Tuesday, January 1, 2008


When I look back I distinctly remember two very different experiences having to do with New Year’s Eve. One of those memorable times was when I had almost reached drinking age and on the brink of manhood. My Brooklyn friends and I had decided to spend New Year’s Eve in Times Square. For us it was a natural rite of passage. That night we joined the multitudes that annually crowd each other for a glimpse of the future from midtown Manhattan, what we then thought was the center of the universe. We were engaged, we thought, in the ultimate New York Experience.

It was hard to believe how many had gathered in that one spot that night. Literally, we were squished body to body, up close and tight. On that cold evening the temperature hovered around freezing, and conscious of the current fashion, we wore earmuffs without hats. From about eleven, we waited on the square, hopping on one foot and then the next as we blew into our hands to stay warm. We were thankful when the clock finally struck midnight. Pandemoniam set in! And it was Happy New Year for everybody. The crowd went wild and the noise level was out of sight. The year would bring, among other things, the opening of the Brooklyn-Battery Tunnel. North Koreans invading South Korea. A minimum wage of 75 cents. And the Yankees sweeping the Phillies in the Series in four straight games. Out with the old and in with the new; it was now 1950, the middle of the century. And although standing in Times Square that night in the freezing cold was exciting and memorable I also remember another very different New Year’s Eve.
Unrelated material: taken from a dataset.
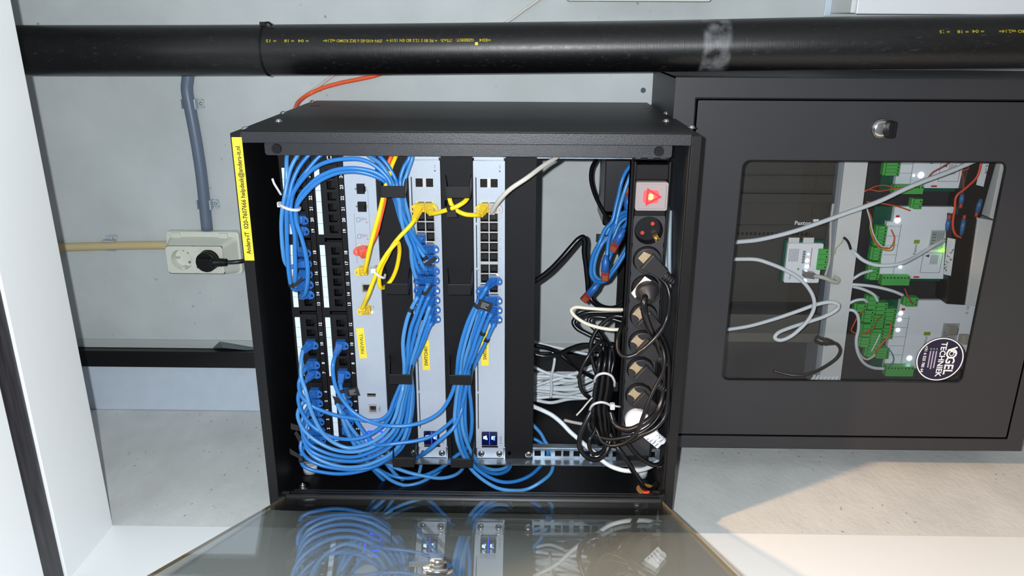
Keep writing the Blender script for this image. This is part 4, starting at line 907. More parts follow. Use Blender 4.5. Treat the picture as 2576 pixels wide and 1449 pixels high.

This other took place in South Brooklyn, the one where my sister and I were allowed to stay up and wait until midnight for the first time ever. That night we had all congregated in the kitchen, the adults and us kids. We didn’t know what to expect while the adults played a game similar to bingo called tombola. Finally, the time came to go outside the house and wait. There we were: my sister and I, my mother, grandmother, and grandfather, all of us with our coats on, in front of the house, standing in the airyway, waiting. Just waiting. Whatever it was, it was coming soon. And Grandpa, hammer in hand, was ready for it. We stood in the cold not saying a word; every now and then my sister and I would giggle in the silence. Grandpa would take out his watch from his shirt pocket and check the time. Finally, without a word, he opened the gate and quietly, walked slowly, step by step, from our house to the corner. I watched him standing there, almost at attention, directly in front of the metal pole on the corner of Union Street and Sixth Avenue. There he would do his waiting, I thought. Soon, I heard some noises, at first a few firecrackers and then a loud BOOM. Grandpa looked down and checked his pocket watch. It was exactly twelve midnight! Deliberately, he began banging the metal pole with his hammer. Methodically, like a clock. BONG, BONG, BONG! Twelve times. Meanwhile, the noises grew louder as the firecrackers, cherry bombs and roman candles exploded. Above us, the sky was a picture of shooting stars and our entire neighborhood was alive and on fire.

Grandpa quietly and slowly walked back from the corner and immediately all of us entered the house. Once inside, as if we were partaking of high tea, Grandma elegantly poured anisette into the tiniest glasses, and all of us, my sister and I included, sipped the sweet elixir. I remember that it tasted like licorice.